Mundell also favored fixed exchange rates. He was awarded the Nobel Prize in economics in 1999 for two contributions regarding their pros and cons, relative to floating rates. One was the 1962-63 Mundell–Fleming model, which was far ahead of its time in assuming high cross-border financial integration. A key finding was that monetary policy attains high power to influence income if a country’s exchange rate floats, but loses power if the exchange rate is fixed.
The Nobel committee also highlighted Mundell’s 1961 article, “A Theory of Optimum Currency Areas” (OCAs), in which he observed that there was no reason why national political boundaries should necessarily coincide with the boundaries between independent currencies.
Mundell is often called the intellectual father of two big and consequential ideas: supply-side economics and a common European currency. The two movements were very different. But both were associated with a relatively unconditional belief in restoring exchange-rate stability.
As Paul Krugman has pointed out, it is essential to distinguish between Mundell’s work before and after 1971, the year that the Bretton Woods system of pegged exchange rates broke down and Mundell left the University of Chicago.
His post-1971 ideas were broad-brush, and at odds with those in his earlier writings. Mundell’s fundamental change of worldview was most likely due to a new belief that the prices of goods and services were so flexible as to equilibrate markets automatically, regardless of currency policy.

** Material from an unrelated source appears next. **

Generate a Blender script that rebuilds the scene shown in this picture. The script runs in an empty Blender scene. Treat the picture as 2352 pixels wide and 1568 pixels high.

From Mundell’s post-1971 viewpoint, others misused his OCA concept. Many American economists liked his framework for assessing the advantages and disadvantages of a common currency, but argued that European countries did not meet the OCA criteria.
They found that most individual European economies generally needed monetary autonomy more than, say, the 50 US states did, because European countries’ business cycles were relatively uncorrelated, and their unemployed workers were generally unable to adjust to shocks by moving to where the jobs were.1
Mundell’s first choice was a single global currency. His second choice was currency union within Europe. Having originated the OCA criteria, he felt entitled to say whether proposed unions qualified. But subsequent events seem to confirm others’ warnings that even Europe, let alone the entire world, is too large to qualify.
As of 2021, freely floating exchange rates suit most large countries better than Mundell, Cooper, and Williamson thought. But at the same time, some smaller economies do well with firmly fixed exchange rates.
At least half of the world’s countries fall in between. But in most cases, their intermediate exchange-rate regimes don’t obey such well-defined rules as Williamson’s BBC scheme. For example, many larger emerging markets, including South Korea, India, and China, pursue systematic managed floats.
As we mourn the passing of these three giants, one recalls famous Keynes admonition: “Practical men who believe themselves to be quite exempt from any intellectual influence, are usually the slaves of some defunct economist.” That may be so, but it is no less true that the influence of powerful ideas can exceed what their originators foresaw.